Pelosi didn’t reveal what they were talking about, but Yoon’s office did say they vowed a tough line against North Korea—not China.
Her visit here showed the resolve of both the U.S. and South Korea to work together on “deterrence” against North Korea. And, yes, the conservative Yoon, who’s given his blessing to war games with U.S. forces, said they agreed to “deepen bilateral alliance.”
Right, but what about Taiwan, near which Chinese missiles and artillery shells were falling as he and Pelosi were on the phone? It was as though the word was off-limits.
Nor did Pelosi talk about Taiwan as she met her opposite number here, National Assembly Speaker Kim Jin-pyo. Standing beside him in a pro forma session for the media before they adjourned for lunch, she said they had talked about such compelling topics as “security, economics and governance.”

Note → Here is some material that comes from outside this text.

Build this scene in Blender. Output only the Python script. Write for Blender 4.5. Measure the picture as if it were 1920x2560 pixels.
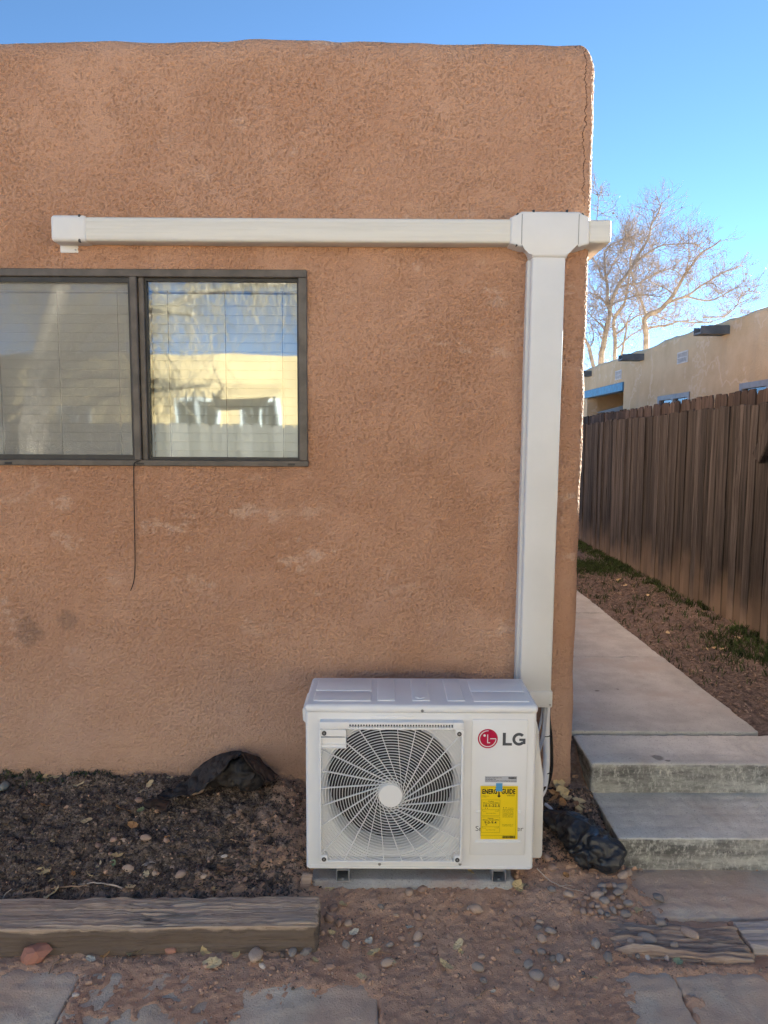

As the five-minute appearance abruptly closed, Pelosi ignored the futile shout of a female journalist to answer a question or two. And she turned the other way when she saw this reporter, notebook in hand, ready to pounce with a question before she climbed into her limousine for the short drive to lunch.
Coming out of the lunch, she looked down and talked busily to an aide while walking by me, again to her limousine.
Clearly she didn’t want to say a word about the ongoing Chinese exercises, being conducted from six points around Taiwan. Chinese ships close to, if not inside what Taiwan claims as its territorial waters, Chinese helicopters sweeping down on imaginary targets—it was all happening as commercial vessels and planes were told to stay away. Beijing said the exercises were for “self-defense,” but they looked like a rehearsal for China’s ultimate goal of “eventual reunification.”
Pelosi had to have been briefed—they were the biggest Chinese exercises ever around Taiwan, and they would not have happened on such a large scale had Pelosi not made good on her determination to go there. Much as she might have loved to denounce them, President Yoon clearly didn’t want to hear her thoughts on the subject.
South Korea may be an ally with the U.S., but it also has to get along with China, its biggest trading partner, also believed capable of restraining North Korea’s Kim Jong Un from ordering another nuclear test or attacking the South. As Yonhap, the South Korean news agency, quoted an aide, “Everything is decided according to national interest.”